#### Exercise inputs

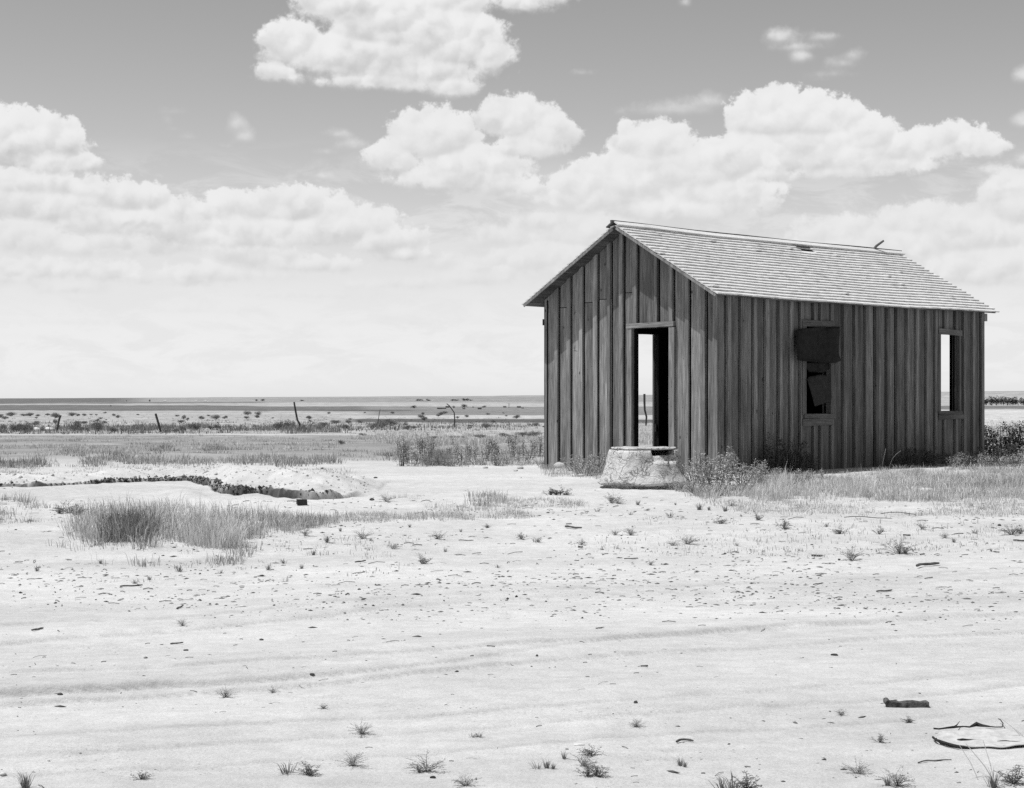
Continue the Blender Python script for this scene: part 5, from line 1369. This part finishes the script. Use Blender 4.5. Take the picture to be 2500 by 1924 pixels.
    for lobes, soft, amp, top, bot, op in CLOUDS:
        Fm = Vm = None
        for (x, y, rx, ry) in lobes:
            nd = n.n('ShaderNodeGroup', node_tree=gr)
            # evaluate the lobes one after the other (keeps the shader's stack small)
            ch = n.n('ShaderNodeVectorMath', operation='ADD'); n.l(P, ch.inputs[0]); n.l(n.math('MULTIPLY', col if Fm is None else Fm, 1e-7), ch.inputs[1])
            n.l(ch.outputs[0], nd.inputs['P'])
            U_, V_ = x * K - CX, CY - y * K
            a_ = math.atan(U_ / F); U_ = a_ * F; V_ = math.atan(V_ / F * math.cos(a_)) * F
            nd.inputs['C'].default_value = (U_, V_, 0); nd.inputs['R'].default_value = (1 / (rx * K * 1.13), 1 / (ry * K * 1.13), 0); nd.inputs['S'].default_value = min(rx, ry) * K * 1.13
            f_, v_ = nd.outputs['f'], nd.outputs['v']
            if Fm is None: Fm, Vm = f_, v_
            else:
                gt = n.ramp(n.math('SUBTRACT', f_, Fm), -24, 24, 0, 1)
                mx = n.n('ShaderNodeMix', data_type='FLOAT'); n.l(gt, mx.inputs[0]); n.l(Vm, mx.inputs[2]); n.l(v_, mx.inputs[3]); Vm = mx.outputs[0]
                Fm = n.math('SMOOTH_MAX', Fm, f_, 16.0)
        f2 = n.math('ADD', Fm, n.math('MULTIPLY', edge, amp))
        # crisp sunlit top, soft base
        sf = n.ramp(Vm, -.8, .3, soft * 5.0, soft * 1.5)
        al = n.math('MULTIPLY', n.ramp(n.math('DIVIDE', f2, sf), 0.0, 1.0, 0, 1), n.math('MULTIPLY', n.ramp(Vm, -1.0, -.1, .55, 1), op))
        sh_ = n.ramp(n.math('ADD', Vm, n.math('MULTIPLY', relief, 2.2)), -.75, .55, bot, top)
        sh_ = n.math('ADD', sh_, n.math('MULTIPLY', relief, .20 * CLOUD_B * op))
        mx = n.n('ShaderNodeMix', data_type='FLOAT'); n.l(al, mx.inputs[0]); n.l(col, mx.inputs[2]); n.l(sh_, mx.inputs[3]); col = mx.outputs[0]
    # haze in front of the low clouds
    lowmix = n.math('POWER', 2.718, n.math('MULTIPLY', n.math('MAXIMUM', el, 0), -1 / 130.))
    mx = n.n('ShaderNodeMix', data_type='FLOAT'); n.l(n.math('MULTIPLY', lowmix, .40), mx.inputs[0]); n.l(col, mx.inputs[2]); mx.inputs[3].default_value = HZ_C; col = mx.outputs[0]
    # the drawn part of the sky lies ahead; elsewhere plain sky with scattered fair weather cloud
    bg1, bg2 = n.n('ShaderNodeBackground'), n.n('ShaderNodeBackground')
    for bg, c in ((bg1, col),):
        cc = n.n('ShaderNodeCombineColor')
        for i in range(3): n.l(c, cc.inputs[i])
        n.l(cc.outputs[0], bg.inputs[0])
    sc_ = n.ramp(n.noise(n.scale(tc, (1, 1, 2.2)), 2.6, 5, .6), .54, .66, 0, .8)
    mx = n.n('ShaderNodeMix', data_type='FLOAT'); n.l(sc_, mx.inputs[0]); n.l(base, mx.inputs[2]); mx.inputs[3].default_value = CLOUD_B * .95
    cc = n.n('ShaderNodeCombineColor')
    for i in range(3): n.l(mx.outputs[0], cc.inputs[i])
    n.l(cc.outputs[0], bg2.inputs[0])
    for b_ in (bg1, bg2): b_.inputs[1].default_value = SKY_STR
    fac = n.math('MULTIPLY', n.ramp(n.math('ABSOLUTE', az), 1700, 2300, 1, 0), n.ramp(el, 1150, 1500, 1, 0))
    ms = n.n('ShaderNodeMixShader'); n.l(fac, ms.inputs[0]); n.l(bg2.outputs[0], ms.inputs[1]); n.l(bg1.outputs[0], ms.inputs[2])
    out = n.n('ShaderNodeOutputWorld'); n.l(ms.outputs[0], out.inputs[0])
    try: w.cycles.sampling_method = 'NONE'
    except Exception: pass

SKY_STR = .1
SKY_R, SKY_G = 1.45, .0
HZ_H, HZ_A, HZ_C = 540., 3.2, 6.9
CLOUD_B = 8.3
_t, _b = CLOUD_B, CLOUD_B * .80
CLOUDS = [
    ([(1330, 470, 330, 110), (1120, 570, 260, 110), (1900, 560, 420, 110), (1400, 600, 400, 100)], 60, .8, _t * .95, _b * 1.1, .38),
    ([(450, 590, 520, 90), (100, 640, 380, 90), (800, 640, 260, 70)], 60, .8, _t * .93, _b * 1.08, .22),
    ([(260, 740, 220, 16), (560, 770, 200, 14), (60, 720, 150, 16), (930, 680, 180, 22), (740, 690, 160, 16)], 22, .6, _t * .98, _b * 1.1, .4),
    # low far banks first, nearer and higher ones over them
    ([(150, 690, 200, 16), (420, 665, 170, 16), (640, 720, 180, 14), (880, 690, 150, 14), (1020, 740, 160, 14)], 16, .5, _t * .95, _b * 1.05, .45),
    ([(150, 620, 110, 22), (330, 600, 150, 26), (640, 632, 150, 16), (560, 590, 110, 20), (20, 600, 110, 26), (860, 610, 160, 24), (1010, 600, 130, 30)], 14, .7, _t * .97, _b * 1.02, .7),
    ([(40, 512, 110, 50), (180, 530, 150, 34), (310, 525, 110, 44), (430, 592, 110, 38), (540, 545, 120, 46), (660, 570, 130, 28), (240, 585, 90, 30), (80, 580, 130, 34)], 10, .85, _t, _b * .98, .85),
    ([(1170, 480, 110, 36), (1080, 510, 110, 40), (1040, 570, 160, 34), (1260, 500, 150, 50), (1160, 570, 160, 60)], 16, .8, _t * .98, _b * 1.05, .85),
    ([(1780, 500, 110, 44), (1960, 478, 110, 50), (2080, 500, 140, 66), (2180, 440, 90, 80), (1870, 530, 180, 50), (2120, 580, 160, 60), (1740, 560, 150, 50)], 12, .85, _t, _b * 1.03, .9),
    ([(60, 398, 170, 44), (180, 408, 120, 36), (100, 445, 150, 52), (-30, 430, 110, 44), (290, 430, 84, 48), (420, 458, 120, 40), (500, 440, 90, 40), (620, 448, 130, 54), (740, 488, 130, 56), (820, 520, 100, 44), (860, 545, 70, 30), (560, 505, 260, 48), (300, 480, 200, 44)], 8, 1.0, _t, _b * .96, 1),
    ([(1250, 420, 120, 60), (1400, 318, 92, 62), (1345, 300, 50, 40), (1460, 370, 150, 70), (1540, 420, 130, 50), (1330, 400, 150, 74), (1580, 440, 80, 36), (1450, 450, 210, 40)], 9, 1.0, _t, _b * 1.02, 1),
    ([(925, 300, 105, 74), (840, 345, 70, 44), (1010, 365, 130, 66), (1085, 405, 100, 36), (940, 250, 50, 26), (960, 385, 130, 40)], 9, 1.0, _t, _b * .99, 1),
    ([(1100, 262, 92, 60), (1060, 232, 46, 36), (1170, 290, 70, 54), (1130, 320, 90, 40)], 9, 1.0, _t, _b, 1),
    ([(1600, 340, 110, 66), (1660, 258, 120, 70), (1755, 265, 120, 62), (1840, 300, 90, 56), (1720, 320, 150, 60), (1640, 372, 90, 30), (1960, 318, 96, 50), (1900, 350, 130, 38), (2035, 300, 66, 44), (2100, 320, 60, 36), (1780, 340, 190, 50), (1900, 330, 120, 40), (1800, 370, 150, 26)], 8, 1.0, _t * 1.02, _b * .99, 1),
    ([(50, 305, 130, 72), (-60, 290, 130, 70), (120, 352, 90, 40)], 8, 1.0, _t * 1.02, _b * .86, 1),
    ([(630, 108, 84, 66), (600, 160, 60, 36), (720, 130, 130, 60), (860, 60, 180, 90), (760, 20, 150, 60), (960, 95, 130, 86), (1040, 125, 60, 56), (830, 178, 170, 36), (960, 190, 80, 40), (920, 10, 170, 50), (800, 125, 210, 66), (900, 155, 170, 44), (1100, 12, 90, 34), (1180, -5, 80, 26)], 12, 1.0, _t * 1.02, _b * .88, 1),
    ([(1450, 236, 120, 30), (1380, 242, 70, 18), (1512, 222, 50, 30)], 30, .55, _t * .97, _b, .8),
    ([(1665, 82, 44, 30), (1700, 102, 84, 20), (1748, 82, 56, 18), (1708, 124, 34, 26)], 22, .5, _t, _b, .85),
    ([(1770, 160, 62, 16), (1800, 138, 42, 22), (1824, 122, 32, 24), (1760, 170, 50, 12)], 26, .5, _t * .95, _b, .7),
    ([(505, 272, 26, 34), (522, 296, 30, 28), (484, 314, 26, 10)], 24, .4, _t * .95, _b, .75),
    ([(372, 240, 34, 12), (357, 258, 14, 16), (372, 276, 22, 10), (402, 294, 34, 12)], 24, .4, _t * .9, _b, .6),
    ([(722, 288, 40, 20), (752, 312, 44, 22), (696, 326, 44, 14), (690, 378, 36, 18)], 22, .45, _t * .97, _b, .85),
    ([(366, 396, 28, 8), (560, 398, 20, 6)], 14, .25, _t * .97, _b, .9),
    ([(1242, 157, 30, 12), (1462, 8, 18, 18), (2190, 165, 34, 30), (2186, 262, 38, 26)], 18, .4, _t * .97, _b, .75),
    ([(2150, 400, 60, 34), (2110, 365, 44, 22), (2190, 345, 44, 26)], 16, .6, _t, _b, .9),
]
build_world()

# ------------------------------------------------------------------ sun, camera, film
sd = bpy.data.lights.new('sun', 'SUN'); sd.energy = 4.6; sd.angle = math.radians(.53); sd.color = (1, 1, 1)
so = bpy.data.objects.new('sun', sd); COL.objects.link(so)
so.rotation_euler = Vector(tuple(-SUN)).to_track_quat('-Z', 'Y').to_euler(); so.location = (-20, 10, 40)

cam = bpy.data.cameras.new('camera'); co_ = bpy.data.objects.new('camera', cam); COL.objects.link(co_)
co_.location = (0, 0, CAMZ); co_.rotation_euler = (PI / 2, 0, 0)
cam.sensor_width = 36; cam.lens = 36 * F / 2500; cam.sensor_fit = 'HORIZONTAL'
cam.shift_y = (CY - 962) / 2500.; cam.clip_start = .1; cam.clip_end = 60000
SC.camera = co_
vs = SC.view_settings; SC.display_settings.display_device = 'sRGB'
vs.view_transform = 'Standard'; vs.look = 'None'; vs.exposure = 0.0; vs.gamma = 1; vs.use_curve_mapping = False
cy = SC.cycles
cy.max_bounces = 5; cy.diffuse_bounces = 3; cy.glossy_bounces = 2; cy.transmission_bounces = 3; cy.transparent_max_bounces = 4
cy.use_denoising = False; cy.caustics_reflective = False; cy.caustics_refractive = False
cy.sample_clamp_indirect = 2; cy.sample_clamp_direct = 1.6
==
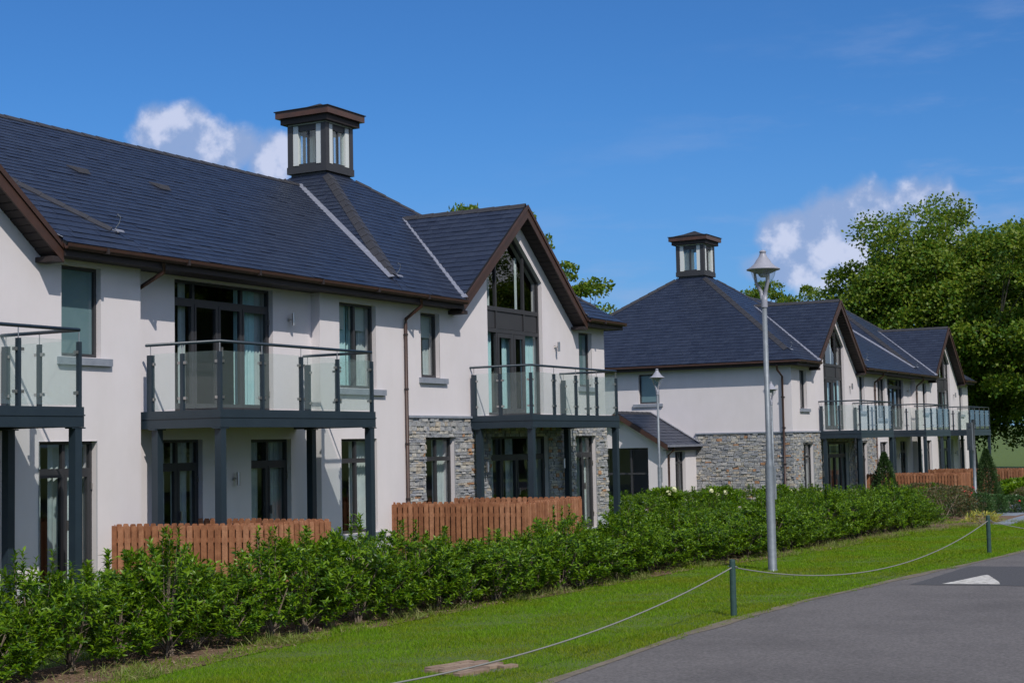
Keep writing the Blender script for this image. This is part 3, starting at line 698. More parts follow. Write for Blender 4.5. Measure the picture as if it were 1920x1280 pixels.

#### Given request
In the material above, find each line that contains the word "Blender", and select it.

#### Finished task
Continue the Blender Python script for this scene: part 5, from line 1369. This part finishes the script. Use Blender 4.5. Take the picture to be 2500 by 1924 pixels.
Keep writing the Blender script for this image. This is part 3, starting at line 698. More parts follow. Write for Blender 4.5. Measure the picture as if it were 1920x1280 pixels.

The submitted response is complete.